_GOAL_
Report how many lines in the records below contain the word "Treat". Give only the number.

_SOURCE RECORDS_
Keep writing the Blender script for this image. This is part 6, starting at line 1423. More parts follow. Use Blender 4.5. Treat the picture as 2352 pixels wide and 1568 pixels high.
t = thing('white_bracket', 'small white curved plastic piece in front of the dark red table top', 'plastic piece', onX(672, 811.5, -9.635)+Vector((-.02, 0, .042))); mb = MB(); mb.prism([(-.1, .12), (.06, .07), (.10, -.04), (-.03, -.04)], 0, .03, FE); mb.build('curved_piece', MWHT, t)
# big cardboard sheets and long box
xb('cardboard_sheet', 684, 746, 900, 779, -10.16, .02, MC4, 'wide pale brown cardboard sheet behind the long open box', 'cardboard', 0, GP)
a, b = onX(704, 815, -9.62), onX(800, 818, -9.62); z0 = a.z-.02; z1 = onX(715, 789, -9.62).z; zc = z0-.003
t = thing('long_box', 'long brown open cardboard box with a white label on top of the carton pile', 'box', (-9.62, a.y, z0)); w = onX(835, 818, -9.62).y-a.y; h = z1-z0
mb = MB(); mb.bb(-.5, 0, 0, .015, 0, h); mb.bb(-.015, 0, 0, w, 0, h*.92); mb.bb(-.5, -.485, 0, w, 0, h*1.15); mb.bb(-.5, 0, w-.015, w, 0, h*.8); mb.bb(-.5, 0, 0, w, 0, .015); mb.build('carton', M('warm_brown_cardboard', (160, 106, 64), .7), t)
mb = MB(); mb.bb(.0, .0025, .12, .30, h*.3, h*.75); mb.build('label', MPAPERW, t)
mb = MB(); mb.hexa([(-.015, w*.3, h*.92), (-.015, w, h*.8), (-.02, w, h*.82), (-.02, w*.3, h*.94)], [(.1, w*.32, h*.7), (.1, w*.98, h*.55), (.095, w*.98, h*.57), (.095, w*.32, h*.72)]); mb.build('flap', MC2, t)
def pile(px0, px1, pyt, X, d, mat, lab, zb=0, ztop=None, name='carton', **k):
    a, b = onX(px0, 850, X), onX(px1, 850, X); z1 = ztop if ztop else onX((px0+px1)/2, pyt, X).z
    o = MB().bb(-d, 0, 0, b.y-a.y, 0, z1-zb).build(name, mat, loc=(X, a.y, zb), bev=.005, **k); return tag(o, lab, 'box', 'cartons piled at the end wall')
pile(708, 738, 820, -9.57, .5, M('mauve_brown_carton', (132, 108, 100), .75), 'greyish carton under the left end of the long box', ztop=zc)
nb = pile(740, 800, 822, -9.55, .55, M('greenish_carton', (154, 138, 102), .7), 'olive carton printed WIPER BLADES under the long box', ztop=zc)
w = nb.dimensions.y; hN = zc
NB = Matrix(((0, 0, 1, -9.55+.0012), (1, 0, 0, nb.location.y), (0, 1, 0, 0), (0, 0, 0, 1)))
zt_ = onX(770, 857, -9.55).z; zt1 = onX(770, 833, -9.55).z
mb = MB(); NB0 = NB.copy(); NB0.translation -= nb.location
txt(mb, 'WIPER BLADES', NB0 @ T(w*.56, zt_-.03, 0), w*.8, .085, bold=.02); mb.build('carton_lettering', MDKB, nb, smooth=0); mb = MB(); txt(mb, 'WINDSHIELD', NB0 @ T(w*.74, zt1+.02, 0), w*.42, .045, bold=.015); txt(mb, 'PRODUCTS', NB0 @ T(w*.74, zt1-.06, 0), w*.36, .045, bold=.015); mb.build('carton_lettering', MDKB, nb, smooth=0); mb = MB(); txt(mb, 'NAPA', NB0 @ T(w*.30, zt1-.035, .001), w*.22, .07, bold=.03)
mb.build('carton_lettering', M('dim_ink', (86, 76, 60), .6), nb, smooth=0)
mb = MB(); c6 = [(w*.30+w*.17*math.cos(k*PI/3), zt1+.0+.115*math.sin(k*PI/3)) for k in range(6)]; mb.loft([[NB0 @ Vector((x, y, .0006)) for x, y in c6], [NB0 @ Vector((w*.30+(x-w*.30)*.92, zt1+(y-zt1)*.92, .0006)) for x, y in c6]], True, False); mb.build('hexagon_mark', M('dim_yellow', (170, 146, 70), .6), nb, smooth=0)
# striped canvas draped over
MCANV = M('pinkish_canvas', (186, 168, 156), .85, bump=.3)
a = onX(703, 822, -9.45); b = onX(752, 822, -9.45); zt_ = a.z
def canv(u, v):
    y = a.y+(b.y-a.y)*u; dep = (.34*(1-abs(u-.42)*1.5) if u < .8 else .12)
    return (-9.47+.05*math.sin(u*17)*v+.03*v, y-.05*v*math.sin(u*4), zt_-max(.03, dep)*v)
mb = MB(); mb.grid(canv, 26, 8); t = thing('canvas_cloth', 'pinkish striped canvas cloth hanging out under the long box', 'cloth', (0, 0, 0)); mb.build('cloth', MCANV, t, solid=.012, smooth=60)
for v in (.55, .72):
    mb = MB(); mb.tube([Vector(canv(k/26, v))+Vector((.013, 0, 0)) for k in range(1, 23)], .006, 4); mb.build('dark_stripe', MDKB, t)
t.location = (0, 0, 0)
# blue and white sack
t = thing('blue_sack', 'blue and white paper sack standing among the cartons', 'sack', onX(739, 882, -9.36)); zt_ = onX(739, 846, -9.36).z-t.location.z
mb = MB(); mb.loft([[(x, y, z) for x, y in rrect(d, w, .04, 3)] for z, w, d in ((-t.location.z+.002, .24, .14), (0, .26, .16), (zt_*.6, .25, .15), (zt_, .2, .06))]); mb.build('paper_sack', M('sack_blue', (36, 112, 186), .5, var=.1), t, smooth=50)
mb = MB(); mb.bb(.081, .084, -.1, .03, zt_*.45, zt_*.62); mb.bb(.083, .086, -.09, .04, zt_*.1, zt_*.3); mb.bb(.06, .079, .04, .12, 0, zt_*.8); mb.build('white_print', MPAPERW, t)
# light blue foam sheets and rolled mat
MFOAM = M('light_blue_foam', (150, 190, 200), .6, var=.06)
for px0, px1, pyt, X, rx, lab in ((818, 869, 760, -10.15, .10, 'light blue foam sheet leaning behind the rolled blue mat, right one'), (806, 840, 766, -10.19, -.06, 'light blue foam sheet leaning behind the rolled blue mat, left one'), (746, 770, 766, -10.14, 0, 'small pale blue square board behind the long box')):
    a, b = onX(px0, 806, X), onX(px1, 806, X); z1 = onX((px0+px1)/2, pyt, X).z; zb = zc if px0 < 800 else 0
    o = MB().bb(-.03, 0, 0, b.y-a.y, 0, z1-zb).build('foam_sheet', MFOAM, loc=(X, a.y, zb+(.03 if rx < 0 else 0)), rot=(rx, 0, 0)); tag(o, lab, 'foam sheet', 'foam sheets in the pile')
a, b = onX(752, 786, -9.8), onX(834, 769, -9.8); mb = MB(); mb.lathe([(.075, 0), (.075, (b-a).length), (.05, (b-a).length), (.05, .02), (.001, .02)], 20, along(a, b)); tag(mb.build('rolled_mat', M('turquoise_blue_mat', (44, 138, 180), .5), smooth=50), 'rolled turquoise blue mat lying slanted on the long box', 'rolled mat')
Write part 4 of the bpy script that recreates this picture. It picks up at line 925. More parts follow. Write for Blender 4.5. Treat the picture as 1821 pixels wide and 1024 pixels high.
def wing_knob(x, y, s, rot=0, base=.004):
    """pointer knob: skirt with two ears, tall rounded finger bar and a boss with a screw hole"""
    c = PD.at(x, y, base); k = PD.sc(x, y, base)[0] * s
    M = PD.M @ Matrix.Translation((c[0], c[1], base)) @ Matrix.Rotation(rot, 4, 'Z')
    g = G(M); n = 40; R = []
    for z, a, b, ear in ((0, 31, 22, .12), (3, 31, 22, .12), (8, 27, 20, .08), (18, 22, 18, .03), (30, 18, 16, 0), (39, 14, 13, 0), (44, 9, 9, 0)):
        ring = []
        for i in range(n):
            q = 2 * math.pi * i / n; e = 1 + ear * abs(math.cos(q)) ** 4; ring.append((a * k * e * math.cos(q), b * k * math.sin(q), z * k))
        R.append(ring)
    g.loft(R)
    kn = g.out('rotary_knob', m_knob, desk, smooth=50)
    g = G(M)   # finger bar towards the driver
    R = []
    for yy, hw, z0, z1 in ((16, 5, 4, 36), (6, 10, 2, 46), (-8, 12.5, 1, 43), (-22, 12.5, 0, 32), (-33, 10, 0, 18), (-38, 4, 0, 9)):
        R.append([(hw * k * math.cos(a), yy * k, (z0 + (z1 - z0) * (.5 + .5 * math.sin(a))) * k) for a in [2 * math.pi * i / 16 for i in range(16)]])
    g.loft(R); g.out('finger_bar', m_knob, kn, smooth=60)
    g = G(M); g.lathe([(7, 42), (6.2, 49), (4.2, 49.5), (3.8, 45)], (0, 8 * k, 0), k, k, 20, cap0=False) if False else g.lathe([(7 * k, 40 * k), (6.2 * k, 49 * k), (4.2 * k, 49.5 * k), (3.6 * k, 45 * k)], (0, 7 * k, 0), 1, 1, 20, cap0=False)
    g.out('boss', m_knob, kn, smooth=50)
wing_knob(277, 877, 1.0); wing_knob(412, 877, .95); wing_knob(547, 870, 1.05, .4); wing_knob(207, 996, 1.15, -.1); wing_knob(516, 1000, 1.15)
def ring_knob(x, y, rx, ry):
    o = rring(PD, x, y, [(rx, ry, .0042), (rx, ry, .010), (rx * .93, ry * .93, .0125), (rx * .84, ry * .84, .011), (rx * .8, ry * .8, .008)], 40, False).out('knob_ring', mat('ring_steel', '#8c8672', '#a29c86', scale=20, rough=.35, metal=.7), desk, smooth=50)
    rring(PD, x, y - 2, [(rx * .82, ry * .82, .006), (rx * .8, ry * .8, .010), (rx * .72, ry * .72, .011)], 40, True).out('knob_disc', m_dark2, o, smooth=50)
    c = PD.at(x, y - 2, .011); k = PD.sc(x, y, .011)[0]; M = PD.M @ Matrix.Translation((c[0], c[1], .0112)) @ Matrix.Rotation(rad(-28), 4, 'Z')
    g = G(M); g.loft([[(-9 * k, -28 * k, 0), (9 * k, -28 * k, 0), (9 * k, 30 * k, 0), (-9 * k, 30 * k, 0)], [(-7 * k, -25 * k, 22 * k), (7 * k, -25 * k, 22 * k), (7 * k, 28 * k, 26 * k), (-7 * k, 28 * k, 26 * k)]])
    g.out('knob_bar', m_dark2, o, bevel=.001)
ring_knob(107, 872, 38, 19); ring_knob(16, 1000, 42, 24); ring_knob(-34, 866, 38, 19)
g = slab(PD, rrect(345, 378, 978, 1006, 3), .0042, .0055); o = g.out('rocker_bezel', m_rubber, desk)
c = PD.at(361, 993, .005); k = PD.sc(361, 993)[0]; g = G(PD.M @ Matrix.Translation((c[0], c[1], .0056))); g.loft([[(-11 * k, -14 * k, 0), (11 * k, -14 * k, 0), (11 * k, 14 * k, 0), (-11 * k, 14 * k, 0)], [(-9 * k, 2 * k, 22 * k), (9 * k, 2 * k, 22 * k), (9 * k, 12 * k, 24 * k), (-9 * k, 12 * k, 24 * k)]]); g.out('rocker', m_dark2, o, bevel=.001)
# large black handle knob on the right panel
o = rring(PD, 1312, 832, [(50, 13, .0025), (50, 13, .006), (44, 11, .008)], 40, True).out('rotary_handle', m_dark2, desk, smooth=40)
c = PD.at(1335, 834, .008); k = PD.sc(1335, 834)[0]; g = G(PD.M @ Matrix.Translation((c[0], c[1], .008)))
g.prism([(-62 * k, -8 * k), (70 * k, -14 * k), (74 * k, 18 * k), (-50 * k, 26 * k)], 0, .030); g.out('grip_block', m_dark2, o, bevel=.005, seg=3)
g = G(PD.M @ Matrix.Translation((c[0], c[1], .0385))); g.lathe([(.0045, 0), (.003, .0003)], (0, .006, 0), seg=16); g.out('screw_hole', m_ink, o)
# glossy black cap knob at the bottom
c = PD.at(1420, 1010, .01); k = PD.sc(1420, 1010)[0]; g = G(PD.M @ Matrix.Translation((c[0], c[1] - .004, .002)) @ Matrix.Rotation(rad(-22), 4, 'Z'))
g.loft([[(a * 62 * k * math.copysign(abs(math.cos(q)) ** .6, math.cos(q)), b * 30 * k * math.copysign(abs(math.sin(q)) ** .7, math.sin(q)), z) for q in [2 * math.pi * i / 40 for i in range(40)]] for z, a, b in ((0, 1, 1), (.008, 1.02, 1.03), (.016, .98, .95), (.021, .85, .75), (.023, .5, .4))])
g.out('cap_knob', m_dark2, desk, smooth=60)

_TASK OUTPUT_
2